## Directions for this task
Copy the material that follows word for word and omit its pictures.

## Data segment
.....

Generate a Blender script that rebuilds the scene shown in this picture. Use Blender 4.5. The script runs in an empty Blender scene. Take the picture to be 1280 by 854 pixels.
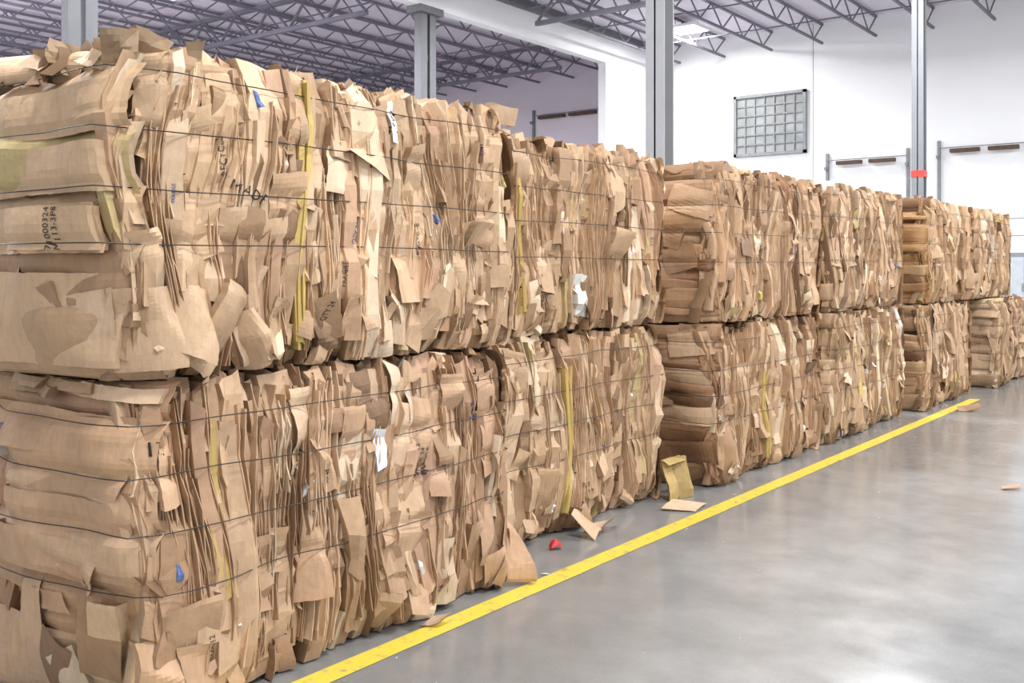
import bpy, math
import numpy as np
from mathutils import Vector
from mathutils.bvhtree import BVHTree
rng=np.random.default_rng(31)
scene=bpy.context.scene
try:
    scene.view_settings.view_transform='Standard'
except Exception: pass

def lin(c):
    c=np.array(c,float)/255.0
    return np.where(c<=0.04045,c/12.92,((c+0.055)/1.055)**2.4)

# ------------------------------------------------------------ materials
def new_mat(name):
    m=bpy.data.materials.new(name); m.use_nodes=True
    nt=m.node_tree; b=nt.nodes['Principled BSDF']
    return m,nt,b
def noise(nt,scale,detail=4,rough=.6,vec=None,map_scale=None):
    n=nt.nodes.new('ShaderNodeTexNoise'); n.inputs['Scale'].default_value=scale
    n.inputs['Detail'].default_value=detail; n.inputs['Roughness'].default_value=rough
    tc=nt.nodes.new('ShaderNodeTexCoord')
    mp=nt.nodes.new('ShaderNodeMapping')
    if map_scale: mp.inputs['Scale'].default_value=map_scale
    nt.links.new(tc.outputs['Object'],mp.inputs['Vector']); nt.links.new(mp.outputs[0],n.inputs['Vector'])
    return n
def ramp(nt,src,p0,c0,p1,c1):
    r=nt.nodes.new('ShaderNodeValToRGB')
    r.color_ramp.elements[0].position=p0; r.color_ramp.elements[0].color=(*c0,1)
    r.color_ramp.elements[1].position=p1; r.color_ramp.elements[1].color=(*c1,1)
    nt.links.new(src,r.inputs[0]); return r
def mul(nt,a,b,fac=1.0):
    m=nt.nodes.new('ShaderNodeMix'); m.data_type='RGBA'; m.blend_type='MULTIPLY'
    m.inputs[0].default_value=fac
    nt.links.new(a,m.inputs[6]); nt.links.new(b,m.inputs[7]); return m.outputs[2]
def bump(nt,b,src,strength,dist):
    n=nt.nodes.new('ShaderNodeBump'); n.inputs['Strength'].default_value=strength
    n.inputs['Distance'].default_value=dist
    nt.links.new(src,n.inputs['Height']); nt.links.new(n.outputs[0],b.inputs['Normal'])
def plain(name,col,rough=.6,metal=0,nscale=6,var=.12):
    m,nt,b=new_mat(name); c=lin(col)
    n=noise(nt,nscale,4)
    r=ramp(nt,n.outputs[0],.3,tuple(c*(1-var)),.7,tuple(np.minimum(c*(1+var*.5),1)))
    nt.links.new(r.outputs[0],b.inputs['Base Color'])
    b.inputs['Roughness'].default_value=rough; b.inputs['Metallic'].default_value=metal
    return m
def cardboard_mat():
    m,nt,b=new_mat('cardboard')
    a=nt.nodes.new('ShaderNodeAttribute'); a.attribute_name='Col'
    n1=noise(nt,5,4,.55); r1=ramp(nt,n1.outputs[0],.3,(.86,.85,.84),.65,(1.04,1.03,1.02))
    n2=noise(nt,45,3,.6,map_scale=(1,1,.3)); r2=ramp(nt,n2.outputs[0],.3,(.90,.895,.89),.6,(1.02,1.02,1.02))
    o=mul(nt,a.outputs['Color'],r1.outputs[0]); o=mul(nt,o,r2.outputs[0])
    nt.links.new(o,b.inputs['Base Color']); b.inputs['Roughness'].default_value=.62
    b.inputs['Specular IOR Level'].default_value=.4
    n3=noise(nt,12,3,.5); bump(nt,b,n3.outputs[0],.35,.02)
    return m
M_card=cardboard_mat()
M_wire=plain('baling_wire_steel',(46,43,42),.5,.3)
M_ink=plain('black_print_ink',(35,30,30),.7)
M_blue=plain('blue_print_ink',(45,70,150),.7)
M_red=plain('red_plastic',(205,40,45),.4)
M_wall=plain('white_painted_wall',(247,248,249),.7,0,.6,.02)
M_wall2=plain('lavender_white_wall',(226,217,226),.7,0,.6,.03)
M_steel=plain('grey_steel_lightened',(168,170,173),.5,.0,3,.08)  # near column: colour lightened to make up for its shaded side
M_steel3=plain('grey_steel_darkened',(122,124,128),.5,.0,3,.08)  # far column: same steel, colour darkened to offset strong light on it
M_steel2=plain('dark_grey_painted_steel',(108,109,112),.5,.0,3,.1)
M_joist=plain('joist_grey_paint',(118,115,126),.6,0,3,.1)
M_deck=plain('roof_deck_paint',(224,216,228),.7,0,.8,.06)
M_strip=plain('dark_wood_seal',(95,75,60),.8,0,8,.3)
M_galv=plain('galvanised_grey',(138,141,143),.5,.2,5,.2)
M_band=plain('red_tape',(225,60,50),.5)
M_white=plain('white_paper',(235,236,238),.7)
def emis(name,c,s):
    m,nt,b=new_mat(name); b.inputs['Base Color'].default_value=(*c,1)
    b.inputs['Emission Color'].default_value=(*c,1); b.inputs['Emission Strength'].default_value=s; return m
M_em=emis('light_diffuser',(1,1,1),6)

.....

## The solution
Generate a Blender script that rebuilds the scene shown in this picture. Use Blender 4.5. The script runs in an empty Blender scene. Take the picture to be 1280 by 854 pixels.
import bpy, math
import numpy as np
from mathutils import Vector
from mathutils.bvhtree import BVHTree
rng=np.random.default_rng(31)
scene=bpy.context.scene
try:
    scene.view_settings.view_transform='Standard'
except Exception: pass

def lin(c):
    c=np.array(c,float)/255.0
    return np.where(c<=0.04045,c/12.92,((c+0.055)/1.055)**2.4)

# ------------------------------------------------------------ materials
def new_mat(name):
    m=bpy.data.materials.new(name); m.use_nodes=True
    nt=m.node_tree; b=nt.nodes['Principled BSDF']
    return m,nt,b
def noise(nt,scale,detail=4,rough=.6,vec=None,map_scale=None):
    n=nt.nodes.new('ShaderNodeTexNoise'); n.inputs['Scale'].default_value=scale
    n.inputs['Detail'].default_value=detail; n.inputs['Roughness'].default_value=rough
    tc=nt.nodes.new('ShaderNodeTexCoord')
    mp=nt.nodes.new('ShaderNodeMapping')
    if map_scale: mp.inputs['Scale'].default_value=map_scale
    nt.links.new(tc.outputs['Object'],mp.inputs['Vector']); nt.links.new(mp.outputs[0],n.inputs['Vector'])
    return n
def ramp(nt,src,p0,c0,p1,c1):
    r=nt.nodes.new('ShaderNodeValToRGB')
    r.color_ramp.elements[0].position=p0; r.color_ramp.elements[0].color=(*c0,1)
    r.color_ramp.elements[1].position=p1; r.color_ramp.elements[1].color=(*c1,1)
    nt.links.new(src,r.inputs[0]); return r
def mul(nt,a,b,fac=1.0):
    m=nt.nodes.new('ShaderNodeMix'); m.data_type='RGBA'; m.blend_type='MULTIPLY'
    m.inputs[0].default_value=fac
    nt.links.new(a,m.inputs[6]); nt.links.new(b,m.inputs[7]); return m.outputs[2]
def bump(nt,b,src,strength,dist):
    n=nt.nodes.new('ShaderNodeBump'); n.inputs['Strength'].default_value=strength
    n.inputs['Distance'].default_value=dist
    nt.links.new(src,n.inputs['Height']); nt.links.new(n.outputs[0],b.inputs['Normal'])
def plain(name,col,rough=.6,metal=0,nscale=6,var=.12):
    m,nt,b=new_mat(name); c=lin(col)
    n=noise(nt,nscale,4)
    r=ramp(nt,n.outputs[0],.3,tuple(c*(1-var)),.7,tuple(np.minimum(c*(1+var*.5),1)))
    nt.links.new(r.outputs[0],b.inputs['Base Color'])
    b.inputs['Roughness'].default_value=rough; b.inputs['Metallic'].default_value=metal
    return m
def cardboard_mat():
    m,nt,b=new_mat('cardboard')
    a=nt.nodes.new('ShaderNodeAttribute'); a.attribute_name='Col'
    n1=noise(nt,5,4,.55); r1=ramp(nt,n1.outputs[0],.3,(.86,.85,.84),.65,(1.04,1.03,1.02))
    n2=noise(nt,45,3,.6,map_scale=(1,1,.3)); r2=ramp(nt,n2.outputs[0],.3,(.90,.895,.89),.6,(1.02,1.02,1.02))
    o=mul(nt,a.outputs['Color'],r1.outputs[0]); o=mul(nt,o,r2.outputs[0])
    nt.links.new(o,b.inputs['Base Color']); b.inputs['Roughness'].default_value=.62
    b.inputs['Specular IOR Level'].default_value=.4
    n3=noise(nt,12,3,.5); bump(nt,b,n3.outputs[0],.35,.02)
    return m
M_card=cardboard_mat()
M_wire=plain('baling_wire_steel',(46,43,42),.5,.3)
M_ink=plain('black_print_ink',(35,30,30),.7)
M_blue=plain('blue_print_ink',(45,70,150),.7)
M_red=plain('red_plastic',(205,40,45),.4)
M_wall=plain('white_painted_wall',(247,248,249),.7,0,.6,.02)
M_wall2=plain('lavender_white_wall',(226,217,226),.7,0,.6,.03)
M_steel=plain('grey_steel_lightened',(168,170,173),.5,.0,3,.08)  # near column: colour lightened to make up for its shaded side
M_steel3=plain('grey_steel_darkened',(122,124,128),.5,.0,3,.08)  # far column: same steel, colour darkened to offset strong light on it
M_steel2=plain('dark_grey_painted_steel',(108,109,112),.5,.0,3,.1)
M_joist=plain('joist_grey_paint',(118,115,126),.6,0,3,.1)
M_deck=plain('roof_deck_paint',(224,216,228),.7,0,.8,.06)
M_strip=plain('dark_wood_seal',(95,75,60),.8,0,8,.3)
M_galv=plain('galvanised_grey',(138,141,143),.5,.2,5,.2)
M_band=plain('red_tape',(225,60,50),.5)
M_white=plain('white_paper',(235,236,238),.7)
def emis(name,c,s):
    m,nt,b=new_mat(name); b.inputs['Base Color'].default_value=(*c,1)
    b.inputs['Emission Color'].default_value=(*c,1); b.inputs['Emission Strength'].default_value=s; return m
M_em=emis('light_diffuser',(1,1,1),6)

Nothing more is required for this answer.